* _STATED GOAL_
List the lines of this listing that hold the word "wide".

Records excerpted from a collection:

-- -- --

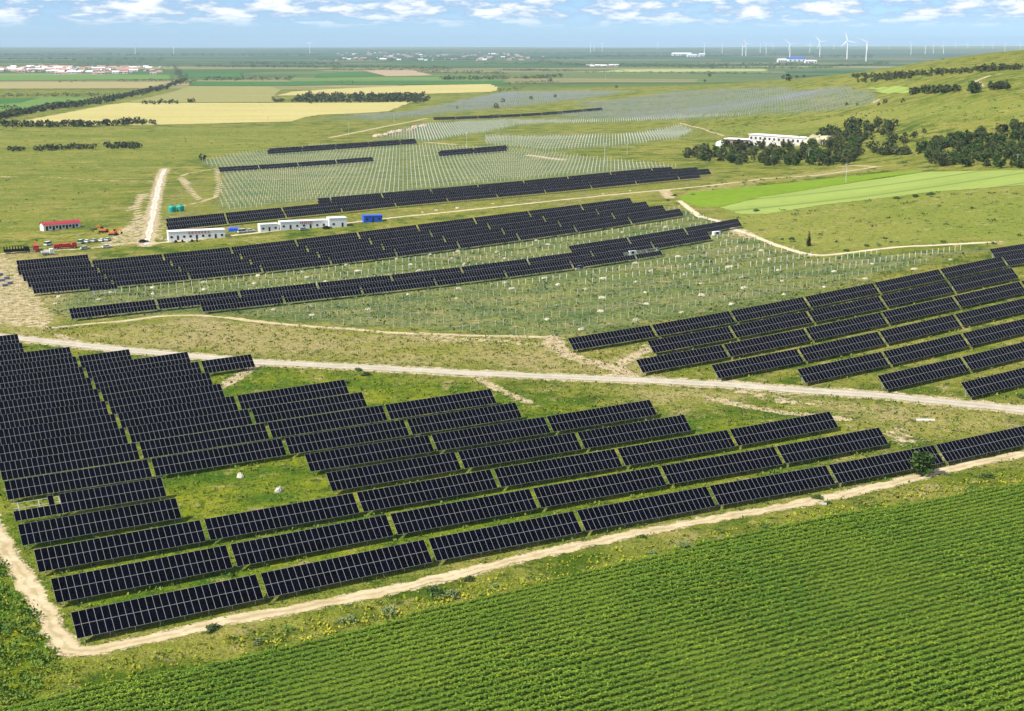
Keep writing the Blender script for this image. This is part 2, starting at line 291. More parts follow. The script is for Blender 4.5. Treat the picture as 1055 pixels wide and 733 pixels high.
for P_ in (P3, P3b, P4, P5): blue = np.maximum(blue, zone(P_, 15)*.9)
V = np.stack([GX, GY, GZ], -1).reshape(-1, 3); nx, ny = len(gx), len(gy)
idx = np.arange(nx*ny).reshape(ny, nx); Fq = np.stack([idx[:-1, :-1], idx[:-1, 1:], idx[1:, 1:], idx[1:, :-1]], -1).reshape(-1, 4)
gme = mesh_np('ground', V, Fq)
for nm_, a_ in (('dirt', dirt), ('lush', lush), ('blue', blue), ('dry', dry), ('pale', pale)):
    at_ = gme.attributes.new(nm_, 'FLOAT', 'POINT'); at_.data.foreach_set('value', a_.ravel().astype(np.float32))
gme.polygons.foreach_set('use_smooth', np.ones(len(Fq), bool))
t = NT('meadow_ground'); p = t.coord()
n_big = t.noise(p, .012, 5, .6); n_mid = t.noise(p, .06, 5, .65); n_sm = t.noise(p, .35, 5, .7); n_fine = t.noise(p, 2.2, 3, .7)
streak = t.noise(t.map(p, (.012, .09, .05), (0, 0, -.2)), 1.0, 5, .65)
base = t.mix(t.rng(n_big, .35, .65), (.195, .205, .028), (.12, .155, .016))
base = t.mix(t.rng(streak, .42, .70, 0, .8), base, (.31, .265, .075))
base = t.mix(t.rng(n_mid, .48, .62), base, (.062, .105, .008))
lu = t.mix(t.rng(n_mid, .36, .66), (.215, .235, .014), (.050, .115, .006)); lu = t.mix(t.rng(n_sm, .5, .75), lu, (.04, .08, .012))
col = t.mix(t.rng(t.math('ADD', t.attr('lush'), t.rng(n_mid, .3, .7, -.25, .25)), .3, .7), base, lu)
bl = t.mix(t.rng(n_mid, .35, .65), (.20, .22, .075), (.10, .145, .042)); bl = t.mix(t.rng(n_sm, .48, .74), bl, (.045, .085, .03)); bl = t.mix(t.rng(streak, .5, .7, 0, .6), bl, (.28, .24, .12))
col = t.mix(t.rng(t.math('ADD', t.attr('blue'), t.rng(n_mid, .3, .7, -.2, .2)), .15, .6), col, bl)
pl_ = t.rng(t.math('ADD', t.attr('pale'), t.rng(n_mid, .3, .7, -.35, .35)), .3, .9, 0, .8); col = t.mix(pl_, col, t.mix(t.rng(n_big, .4, .6), (.23, .245, .048), (.185, .225, .035)))
dr_ = t.rng(t.math('ADD', t.attr('dry'), t.math('ADD', t.rng(n_mid, .3, .7, -.45, .45), t.rng(n_sm, .3, .7, -.3, .3))), .55, 1.1, 0, .85); col = t.mix(dr_, col, t.mix(t.rng(n_big, .4, .6), (.31, .27, .09), (.36, .29, .13)))
dm = t.math('ADD', t.attr('dirt'), t.math('ADD', t.rng(n_sm, .3, .7, -.38, .38), t.rng(n_fine, .3, .7, -.14, .14)))
dcol = t.mix(t.rng(n_sm, .3, .7), (.38, .29, .16), (.55, .45, .29))
col = t.mix(t.rng(dm, .42, .62), col, dcol)
# scattered bare spots and weeds
col = t.mix(t.rng(t.noise(t.map(p, (1, 1, 1), loc=(40, 9, 0)), .16, 4, .6), .58, .70, 0, .75), col, (.36, .29, .13))
col = t.mix(t.rng(t.noise(t.map(p, (1, 1, 1), loc=(4, 90, 0)), .5, 3, .6), .57, .66, 0, .8), col, (.030, .060, .010))
# far patchwork of fields
sepp = t.n('ShaderNodeSeparateXYZ'); t.L.new(p, sepp.inputs[0])
vor = t.n('ShaderNodeTexVoronoi', distance='CHEBYCHEV', feature='F1'); t.L.new(t.map(p, (.0009, .0028, 0), (0, 0, .05)), vor.inputs['Vector']); vor.inputs['Scale'].default_value = 1; vor.inputs['Randomness'].default_value = .9
cr = t.n('ShaderNodeValToRGB'); cr.color_ramp.interpolation = 'CONSTANT'; s2 = t.n('ShaderNodeSeparateColor'); t.L.new(vor.outputs['Color'], s2.inputs[0]); t.L.new(s2.outputs[0], cr.inputs[0])
els = cr.color_ramp.elements; els[0].color = (.07, .13, .03, 1); els[1].position = .18; els[1].color = (.13, .17, .05, 1)
for q_, c_ in ((.36, (.05, .11, .03, 1)), (.52, (.23, .21, .09, 1)), (.66, (.10, .15, .05, 1)), (.78, (.33, .27, .13, 1)), (.88, (.06, .10, .04, 1))): e_ = els.new(q_); e_.color = c_
far = t.rng(sepp.outputs[1], 2700, 3300)
farc = t.mix(t.rng(t.noise(t.map(p, (.002, .02, 0)), 1, 4), .45, .7, 0, .7), cr.outputs[0], (.03, .05, .03)); farc = t.mix(t.rng(sepp.outputs[1], 5000, 9000, 0, .6), farc, (.05, .085, .055))  # farthest plain blends to a forest tone, lightened to paint in distance haze
hillf = t.rng(sepp.outputs[2], 4, 14); far = t.math('MULTIPLY', far, t.math('SUBTRACT', 1., hillf), True)
col = t.mix(far, col, farc)
# fade fine speckle into texture
sp = t.rng(n_fine, .25, .75, .52, 1.48); hs = t.n('ShaderNodeHueSaturation'); t.L.new(col, hs.inputs['Color']); t.L.new(sp, hs.inputs['Value'])
t.done(hs.outputs[0], .95); t.b.inputs['Specular IOR Level'].default_value = .05
t.bump(t.math('ADD', t.math('MULTIPLY', n_fine, .35), t.math('MULTIPLY', n_sm, 1.0)), .9, 1.6)
M['ground'] = t.m
tag(link('ground', gme, M['ground']), kind='structure')

def sheet(name, poly_px, col, off, res, kind='structure', label=None):
    """a draped field"""
    w_ = ats(poly_px); x0, y0 = w_[:, :2].min(0); x1, y1 = w_[:, :2].max(0); ex = max(res, (x1-x0)/300); ey = max(res, (y1-y0)/300)
    ax = np.arange(x0, x1+ex, ex); ay = np.arange(y0, y1+ey, ey); X, Y = np.meshgrid(ax, ay); cx = (X[:-1, :-1]+X[1:, 1:])/2; cy = (Y[:-1, :-1]+Y[1:, 1:])/2
    keep = inpoly(cx, cy, lines2(w_)); id_ = np.arange(X.size).reshape(X.shape); Fa = np.stack([id_[:-1, :-1], id_[:-1, 1:], id_[1:, 1:], id_[1:, :-1]], -1)[keep]
    used = np.unique(Fa); re = np.full(X.size, -1); re[used] = np.arange(len(used)); P = np.stack([X, Y, terr(X, Y)+off], -1).reshape(-1, 3)[used]
    o = link(name, mesh_np(name, P, re[Fa]), col); tag(o, kind=kind); return o
def fieldmat(name, a, b, dirn=-.03, s=(.004, .03)):
    t = NT(name); p = t.coord(); n1 = t.noise(t.map(p, (s[0], s[1], .02), (0, 0, dirn)), 1, 5, .65); n2 = t.noise(p, .15, 4, .7)
    c = t.mix(t.rng(n1, .35, .65), a, b); h = t.n('ShaderNodeHueSaturation'); t.L.new(c, h.inputs['Color']); t.L.new(t.rng(n2, .3, .7, .85, 1.12), h.inputs['Value']); m = t.done(h.outputs[0], .95); t.b.inputs['Specular IOR Level'].default_value = .05; return m
yel = fieldmat('ripe_wheat', (.44, .38, .15), (.36, .32, .11)); tanf = fieldmat('fallow', (.26, .24, .09), (.22, .22, .07)); grn = fieldmat('green_crop_far', (.045, .12, .03), (.06, .15, .035)); gr2 = fieldmat('pale_crop_far', (.13, .21, .05), (.10, .18, .04))
def striped(name, a, b, dirn, s_):
    t = NT(name); p = t.coord(); q = t.map(p, (1, 1, 1), (0, 0, -dirn)); sp_ = t.n('ShaderNodeSeparateXYZ'); t.L.new(q, sp_.inputs[0]); w_ = t.noise(t.map(q, (.004, .05, 0)), 1, 3, .6); fr = t.math('SUBTRACT', t.math('FRACT', t.math('DIVIDE', t.math('ADD', sp_.outputs[1], t.math('MULTIPLY', w_, 6.)), 31.)), .5)
    c = t.mix(t.rng(t.noise(t.map(q, (s_[0], s_[1], .02)), 1, 5, .65), .35, .65), a, b); c = t.mix(t.rng(t.math('ABSOLUTE', fr), .02, .09, .8, 0), c, (.10, .14, .03)); c = t.mix(t.rng(t.noise(p, .1, 4, .7), .5, .72, 0, .5), c, (.16, .21, .04)); return t.done(c, .95)
bright = fieldmat('bright_crop', (.125, .21, .012), (.16, .235, .02), .3); light = striped('light_crop', (.24, .305, .06), (.20, .26, .045), .3, (.006, .05))
sheet('wheat_field', [(5,128),(60,118),(110,108.5),(130,106),(300,106.3),(425,105.3),(400,115),(370,117),(330,118.5),(315,121),(300,125.5),(240,127),(150,129.3),(60,129.5)], yel, .25, 4)
sheet('wheat_field', [(286,99),(300,95),(345,92),(420,88.5),(505,87),(514,91),(508,95),(440,97),(340,98)], yel, .5, 8)
sheet('fallow_field', [(130,105.6),(170,97),(195,89.5),(280,89.5),(290,93),(284,97.5),(286,105.6)], tanf, .4, 6)
sheet('green_field', [(196,84.5),(300,84.5),(520,84),(522,87),(345,88),(300,89),(196,88.7)], grn, .6, 10)
sheet('pale_green_field', [(295,82),(420,79.5),(510,81),(520,83.6),(300,84)], gr2, .6, 10)
sheet('green_field', [(192,76),(248,76),(250,80),(192,80.5)], grn, .7, 12)
sheet('green_field', [(330,76),(372,74),(395,78.5),(325,80)], grn, .7, 12)
sheet('fallow_field', [(374,73),(425,72),(446,78.2),(398,79)], fieldmat('pink_fallow', (.36, .27, .17), (.32, .25, .14)), .7, 12)
sheet('green_field', [(-20,104),(50,100.5),(95,101),(75,108),(40,113),(-20,119)], gr2, .3, 6)
sheet('green_field', [(-20,103),(40,101),(20,106),(-20,109)], grn, .6, 6)
sheet('fallow_field', [(-20,85),(180,84.5),(150,91.5),(-20,92)], fieldmat('brown_fallow', (.30, .25, .12), (.27, .24, .09)), .6, 10)
sheet('green_field', [(-20,77),(175,77.5),(178,82),(-20,83.5)], gr2, .7, 12)
sheet('pale_field', [(640,72),(790,71.5),(790,74),(610,75)], fieldmat('pale_straw', (.33, .36, .14), (.28, .32, .11)), .8, 14)
sheet('bright_green_field', [(700,204),(712,198.5),(750,195),(790,191),(880,181),(945,175.5),(950,177.4),(900,184.5),(785,203),(742,213.5),(722,214),(706,209)], bright, .12, 1.5)
sheet('light_green_field', [(742,214),(785,203.3),(860,191.5),(950,177.6),(1110,175),(1110,187),(1055,191),(960,198),(850,211),(790,221),(762,221)], light, .12, 1.5)
sheet('light_green_field', [(893,91.5),(930,88.5),(940,94),(935,96.5),(910,96.5)], light, .4, 5)

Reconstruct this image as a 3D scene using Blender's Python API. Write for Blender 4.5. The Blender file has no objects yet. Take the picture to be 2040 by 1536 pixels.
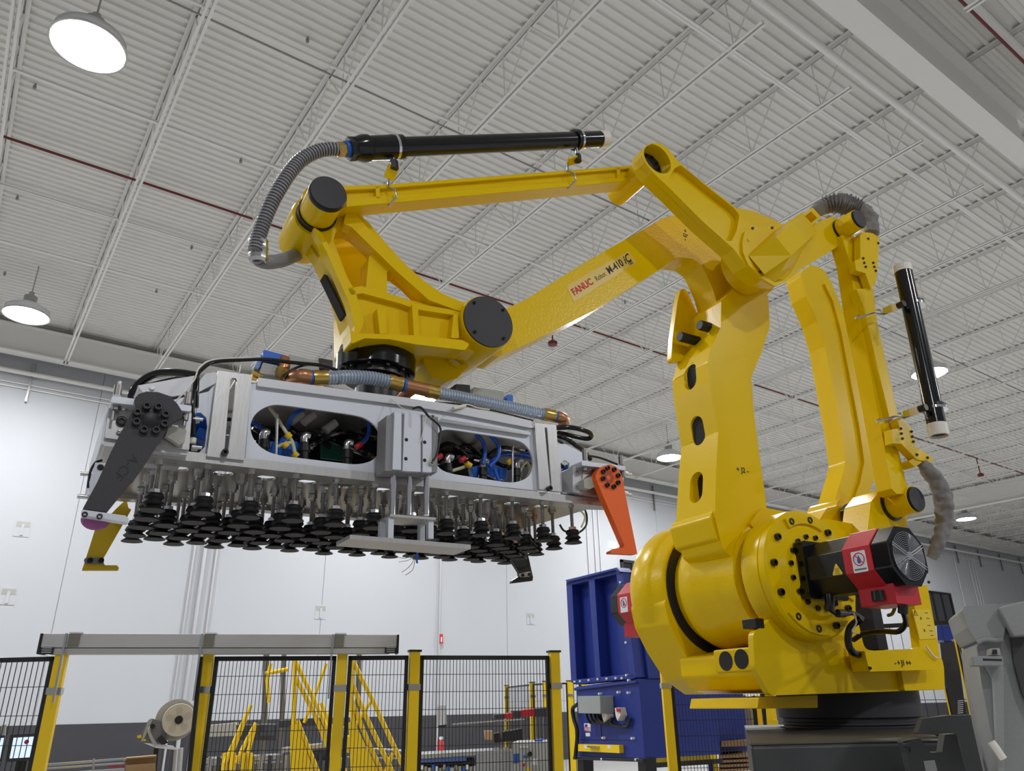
import bpy, bmesh, math, random
from mathutils import Vector, Matrix
from mathutils.geometry import tessellate_polygon
S = bpy.context.scene
COL = S.collection
PI = math.pi
R_ = math.radians
# ------------------------------------------------------------------ camera, world, lights, exposure
FPX, PITCH, ROLL, YAW = 1515.85, 0.39522, -0.01603, -0.62405
CAMZ = 1.6
fw = Vector((0, math.cos(PITCH), math.sin(PITCH)))
rt = Vector((1, 0, 0)); up = rt.cross(fw)
cr, sr = math.cos(ROLL), math.sin(ROLL)
r2 = rt * cr + up * sr; u2 = up * cr - rt * sr
cy, sy = math.cos(YAW), math.sin(YAW)
BW = Matrix(((cy, -sy, 0), (sy, cy, 0), (0, 0, 1)))
cx_, cy_, cz_ = BW @ r2, BW @ u2, BW @ (-fw)
CAM = Vector((0, 0, CAMZ))
cam = bpy.data.cameras.new('camera'); camo = bpy.data.objects.new('camera', cam); COL.objects.link(camo)
cam.sensor_width = 36; cam.lens = 36 * FPX / 2040; cam.clip_end = 200; cam.clip_start = 0.02
m = Matrix((cx_, cy_, cz_)).transposed().to_4x4(); m.translation = CAM; camo.matrix_world = m
S.camera = camo
W_ = bpy.data.worlds.new('world'); S.world = W_; W_.use_nodes = True
W_.node_tree.nodes['Background'].inputs[0].default_value = (0.93, 0.96, 1.0, 1)
W_.node_tree.nodes['Background'].inputs[1].default_value = 0.20
S.view_settings.view_transform = 'Standard'; S.view_settings.look = 'None'
S.view_settings.gamma = 1; S.view_settings.use_curve_mapping = False
S.view_settings.exposure = 0.20
LAMPS = [(x, y) for x in (-9.0, 0, 9.0, 18.1, 27.0, 36.1) for y in (-8.4, 8.34, 16.4)]
LAMPZ = 8.92
FIX = {(9.0, 8.34): (9.1, 7.45), (0, 8.34): (-.08, 8.45), (0, 16.4): (-.01, 16.62), (9.0, 16.4): (8.76, 16.2), (18.1, 8.34): (18.37, 7.96), (27.0, 16.4): (26.8, 16.0), (36.1, 16.4): (36.3, 15.7)}
for i, (x, y) in enumerate(LAMPS):
    x, y = FIX.get((x, y), (x, y))
    l = bpy.data.lights.new('high_bay_light', 'AREA'); l.shape = 'DISK'; l.size = 0.7; l.energy = 330
    l.color = (0.97, 0.98, 1.0)
    o = bpy.data.objects.new('high_bay_light', l); COL.objects.link(o); o.location = (x, y, LAMPZ - 0.03)

# ------------------------------------------------------------------ frames (robot, gripper) and helpers
def ray(px, py):
    return cx_ * ((px - 1020) / FPX) + cy_ * ((768 - py) / FPX) - cz_
class Frame:
    def __init__(s, o, a, b, c): s.o, s.a, s.b, s.c = o, a.normalized(), b.normalized(), c.normalized()
    def loc(s, P): d = P - s.o; return Vector((d.dot(s.a), d.dot(s.b), d.dot(s.c)))
    def w(s, u, v, z): return s.o + s.a * u + s.b * v + s.c * z
    def hit(s, px, py, ax, val):
        n = (s.a, s.b, s.c)[ax]; d = ray(px, py)
        return s.loc(CAM + d * (((s.o - CAM).dot(n) + val) / d.dot(n)))
    def v(s, px, py, v): q = s.hit(px, py, 1, v); return (q.x, q.z)
    def u(s, px, py, u): q = s.hit(px, py, 0, u); return (q.y, q.z)
    def z(s, px, py, z): q = s.hit(px, py, 2, z); return (q.x, q.y)
    def mat(s):
        m = Matrix((s.a, s.b, s.c)).transposed().to_4x4(); m.translation = s.o; return m
AZ = R_(84)
V0 = Vector((-math.cos(AZ), -math.sin(AZ), 0)); U0 = Vector((-math.sin(AZ), math.cos(AZ), 0)); Z0 = Vector((0, 0, 1))
RF = Frame(Vector((2.5497, 2.0228, 2.0168)), U0, V0, Z0)
WF = Frame(Vector((0, 0, 0)), Vector((1, 0, 0)), Vector((0, 1, 0)), Z0)
yw, tl = R_(1.5), R_(-1.3)
GA = (U0 * math.cos(yw) + V0 * math.sin(yw)) * math.cos(tl) + Z0 * math.sin(tl)
GB = V0 * math.cos(yw) - U0 * math.sin(yw)
GF = Frame(RF.o + U0 * 1.55 + V0 * 0.05 + Z0 * 0.6, GA, GB, GA.cross(GB))

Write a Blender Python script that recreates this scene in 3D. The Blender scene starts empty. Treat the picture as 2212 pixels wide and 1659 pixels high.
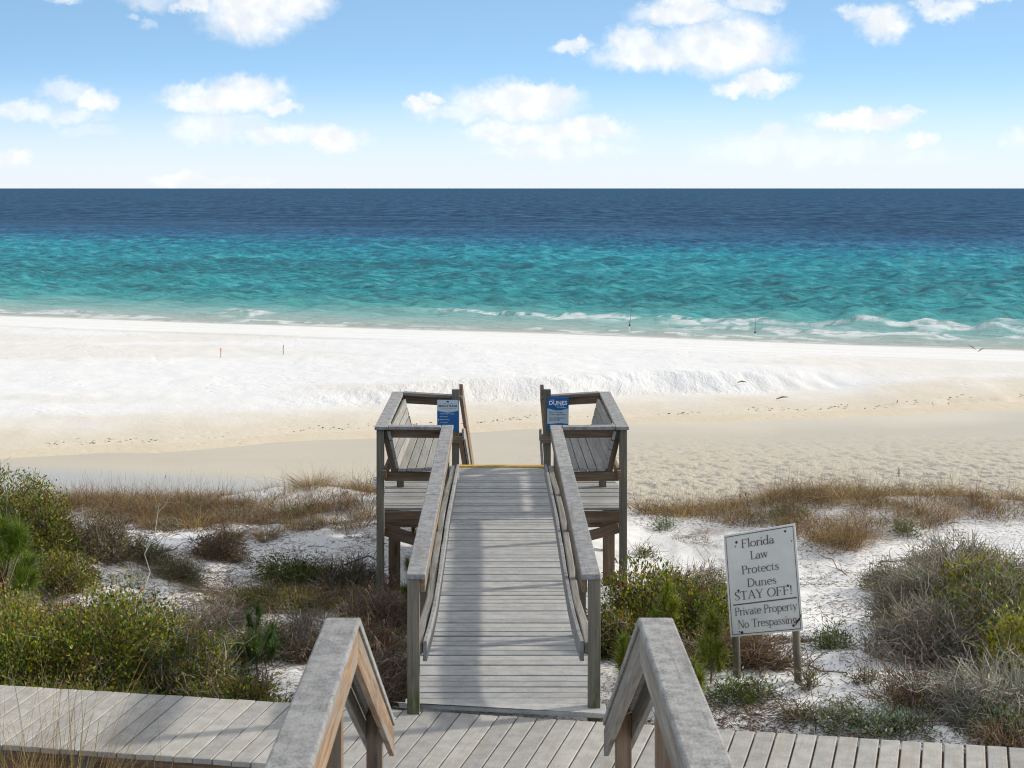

-- -- --

* _THE OUTPUT_
Keep writing the Blender script for this image. This is part 2, starting at line 291. More parts follow. The script is for Blender 4.5. Treat the picture as 1055 pixels wide and 733 pixels high.
Write a Blender Python script that recreates this scene in 3D. The Blender scene starts empty. Treat the picture as 2212 pixels wide and 1659 pixels high.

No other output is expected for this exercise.